Under this kind of historical condition, various civilizations in Asia were coerced into this global expansion of Western modernity. Modern Theatre, a quintessential Western European institution, was also introduced into various Asian countries. With the introduction of Modern Theatre, pre-existing indigenous theatrical performances in Asia became “traditional performing arts.” In the Chinese-speaking areas, xiqu was invented as a traditional form as opposed to xiandaixiqu, a spoken form modelled upon the West; in Japan with the introduction of shinpai and shingeki, No and Kabuki became traditional performing arts. This invention of dichotomized traditional and modern theatrical forms happened in all Asian countries. This invention process also involves political revolutions, the rise of modern nation states, the formation of modern nationalistic subjects, and the advent of modern capitalist market system and other social, economic and political structural changes. After WWII, postcolonial nationalism rose in Asia and heralded in numerous newly independent states. Meanwhile, with the advent of the Cold War, the confrontation and tension between the socialist bloc and capitalist camp also created rifts and enmity in Asia until the 1980s when the new global capitalist logics loosened up geopolitical tensions in Asia and intensified the process of globalization. It is under this new historical condition that we witnessed the rise of Inter-Asia Cultural Studies, an intellectual attempt to open up avenues for scholars to revisit the historical problem of Asia’s encounter with Western modernity and further seek possibilities to overcome Western modernity and enable the agency of localized cultural subjectivities.
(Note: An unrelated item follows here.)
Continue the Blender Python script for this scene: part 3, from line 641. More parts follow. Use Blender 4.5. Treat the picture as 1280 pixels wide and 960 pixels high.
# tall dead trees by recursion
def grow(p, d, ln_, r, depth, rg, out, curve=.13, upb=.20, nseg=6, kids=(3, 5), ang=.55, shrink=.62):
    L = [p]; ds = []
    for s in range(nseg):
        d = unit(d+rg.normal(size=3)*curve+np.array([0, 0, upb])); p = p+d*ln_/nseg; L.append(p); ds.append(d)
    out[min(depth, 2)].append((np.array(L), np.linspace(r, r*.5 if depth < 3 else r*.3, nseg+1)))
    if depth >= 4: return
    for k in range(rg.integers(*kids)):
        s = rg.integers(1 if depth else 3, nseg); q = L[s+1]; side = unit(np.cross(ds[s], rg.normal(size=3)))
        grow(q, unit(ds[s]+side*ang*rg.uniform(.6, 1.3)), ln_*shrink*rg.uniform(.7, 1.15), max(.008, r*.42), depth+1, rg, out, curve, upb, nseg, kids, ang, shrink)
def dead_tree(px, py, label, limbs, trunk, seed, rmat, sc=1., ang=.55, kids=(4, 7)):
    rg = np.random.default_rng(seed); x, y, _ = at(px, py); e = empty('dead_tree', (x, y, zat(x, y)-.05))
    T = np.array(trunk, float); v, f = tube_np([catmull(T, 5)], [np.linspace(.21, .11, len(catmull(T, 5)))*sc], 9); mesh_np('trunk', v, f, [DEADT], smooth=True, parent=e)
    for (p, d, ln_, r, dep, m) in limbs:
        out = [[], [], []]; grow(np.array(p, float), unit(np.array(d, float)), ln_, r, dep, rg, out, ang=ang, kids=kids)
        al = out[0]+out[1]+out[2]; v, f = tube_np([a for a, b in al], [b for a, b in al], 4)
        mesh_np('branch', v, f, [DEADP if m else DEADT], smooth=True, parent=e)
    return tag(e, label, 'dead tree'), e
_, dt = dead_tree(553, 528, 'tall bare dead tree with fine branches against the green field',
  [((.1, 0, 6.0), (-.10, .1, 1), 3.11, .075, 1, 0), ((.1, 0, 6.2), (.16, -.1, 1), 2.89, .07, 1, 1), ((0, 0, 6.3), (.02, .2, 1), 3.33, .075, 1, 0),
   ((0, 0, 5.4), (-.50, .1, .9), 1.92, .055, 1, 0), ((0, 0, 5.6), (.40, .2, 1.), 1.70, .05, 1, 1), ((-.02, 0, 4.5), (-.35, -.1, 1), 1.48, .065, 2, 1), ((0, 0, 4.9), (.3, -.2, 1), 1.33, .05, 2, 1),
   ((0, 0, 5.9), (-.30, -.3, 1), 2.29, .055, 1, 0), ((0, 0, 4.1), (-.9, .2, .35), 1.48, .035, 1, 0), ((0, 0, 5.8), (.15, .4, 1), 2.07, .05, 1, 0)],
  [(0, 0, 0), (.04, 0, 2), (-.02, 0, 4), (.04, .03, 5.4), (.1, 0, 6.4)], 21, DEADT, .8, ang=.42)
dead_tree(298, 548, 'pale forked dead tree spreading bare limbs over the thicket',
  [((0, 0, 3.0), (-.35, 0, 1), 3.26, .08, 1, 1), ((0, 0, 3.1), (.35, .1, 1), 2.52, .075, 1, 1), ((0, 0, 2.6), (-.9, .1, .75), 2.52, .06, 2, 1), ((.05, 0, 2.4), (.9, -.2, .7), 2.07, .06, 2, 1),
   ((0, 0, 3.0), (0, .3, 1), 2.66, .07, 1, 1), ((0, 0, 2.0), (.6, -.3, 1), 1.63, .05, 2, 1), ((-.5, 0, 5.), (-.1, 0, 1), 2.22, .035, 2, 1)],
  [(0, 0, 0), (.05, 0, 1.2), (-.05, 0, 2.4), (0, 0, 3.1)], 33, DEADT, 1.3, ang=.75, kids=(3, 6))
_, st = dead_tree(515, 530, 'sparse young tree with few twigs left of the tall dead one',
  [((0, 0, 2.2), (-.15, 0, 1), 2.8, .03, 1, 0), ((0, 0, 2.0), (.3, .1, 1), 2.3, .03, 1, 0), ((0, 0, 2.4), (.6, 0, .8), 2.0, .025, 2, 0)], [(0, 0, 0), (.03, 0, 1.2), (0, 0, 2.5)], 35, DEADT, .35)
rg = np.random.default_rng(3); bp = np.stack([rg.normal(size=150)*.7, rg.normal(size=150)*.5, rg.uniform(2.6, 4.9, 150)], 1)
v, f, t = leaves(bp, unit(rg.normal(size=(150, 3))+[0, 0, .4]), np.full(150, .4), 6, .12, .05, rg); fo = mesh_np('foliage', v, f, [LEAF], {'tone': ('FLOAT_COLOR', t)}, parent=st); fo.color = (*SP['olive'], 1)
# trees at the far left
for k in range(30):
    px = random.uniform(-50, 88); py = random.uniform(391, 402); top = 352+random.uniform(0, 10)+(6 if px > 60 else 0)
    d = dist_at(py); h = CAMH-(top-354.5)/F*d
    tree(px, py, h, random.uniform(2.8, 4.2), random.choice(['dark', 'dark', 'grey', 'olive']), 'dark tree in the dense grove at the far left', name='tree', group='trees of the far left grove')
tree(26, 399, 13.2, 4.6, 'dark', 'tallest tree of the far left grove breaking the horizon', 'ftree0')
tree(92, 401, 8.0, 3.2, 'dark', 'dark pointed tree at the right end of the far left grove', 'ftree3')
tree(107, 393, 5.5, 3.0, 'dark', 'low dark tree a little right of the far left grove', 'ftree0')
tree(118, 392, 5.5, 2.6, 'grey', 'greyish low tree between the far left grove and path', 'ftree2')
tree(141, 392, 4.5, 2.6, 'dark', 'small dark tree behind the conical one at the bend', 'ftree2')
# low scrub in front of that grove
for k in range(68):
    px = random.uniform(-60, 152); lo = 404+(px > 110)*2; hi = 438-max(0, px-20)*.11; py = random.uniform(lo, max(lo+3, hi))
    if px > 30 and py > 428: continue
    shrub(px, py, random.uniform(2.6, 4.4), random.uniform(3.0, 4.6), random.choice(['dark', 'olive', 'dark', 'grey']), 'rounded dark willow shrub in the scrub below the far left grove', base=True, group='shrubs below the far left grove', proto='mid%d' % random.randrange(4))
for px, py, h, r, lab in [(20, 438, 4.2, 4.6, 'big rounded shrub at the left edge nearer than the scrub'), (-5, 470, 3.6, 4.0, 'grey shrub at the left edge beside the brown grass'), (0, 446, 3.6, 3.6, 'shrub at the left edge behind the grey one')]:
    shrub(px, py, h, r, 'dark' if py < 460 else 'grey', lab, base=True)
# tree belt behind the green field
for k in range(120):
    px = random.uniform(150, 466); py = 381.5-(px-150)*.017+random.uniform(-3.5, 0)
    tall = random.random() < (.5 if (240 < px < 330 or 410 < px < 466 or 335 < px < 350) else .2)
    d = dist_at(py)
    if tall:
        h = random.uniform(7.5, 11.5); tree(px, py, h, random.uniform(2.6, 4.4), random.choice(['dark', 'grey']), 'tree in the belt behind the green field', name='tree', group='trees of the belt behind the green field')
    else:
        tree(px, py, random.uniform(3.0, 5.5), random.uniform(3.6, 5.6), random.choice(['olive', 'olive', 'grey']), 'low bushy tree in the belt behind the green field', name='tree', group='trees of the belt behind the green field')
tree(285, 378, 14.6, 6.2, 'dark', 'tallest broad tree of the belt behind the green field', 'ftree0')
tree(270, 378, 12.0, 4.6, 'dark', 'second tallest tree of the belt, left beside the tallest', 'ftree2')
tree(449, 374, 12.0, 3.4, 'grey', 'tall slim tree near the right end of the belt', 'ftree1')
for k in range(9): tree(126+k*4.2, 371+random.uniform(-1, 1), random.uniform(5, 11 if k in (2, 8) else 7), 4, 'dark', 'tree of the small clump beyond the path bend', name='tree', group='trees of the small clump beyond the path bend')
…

With this intellectual spirit, this conference attempts to bring in Inter-Asia theatrical dialogues concerning the split of traditional and modern theatrical forms in Asia. Through these cross-examinations, this conference hopes to further the possibilities of Inter-Asia theatre studies. That is, after reviewing each other’s dialectical relationships between traditional and modern theatres, will we find new perspectives to re-narrativize the historiography of one’s own modern theatre formation? How are these new perspectives and discourses related to the changing geopolitical relationships and patterns of cultural exchanges in Asia? How might the aesthetic divide between the traditional and the modern entail epistemic shift and political tensions within a specific historical condition? Between tradition and modernity, how do Asian modern and contemporary theatres face the conundrum between postcolonialism and postmodernism?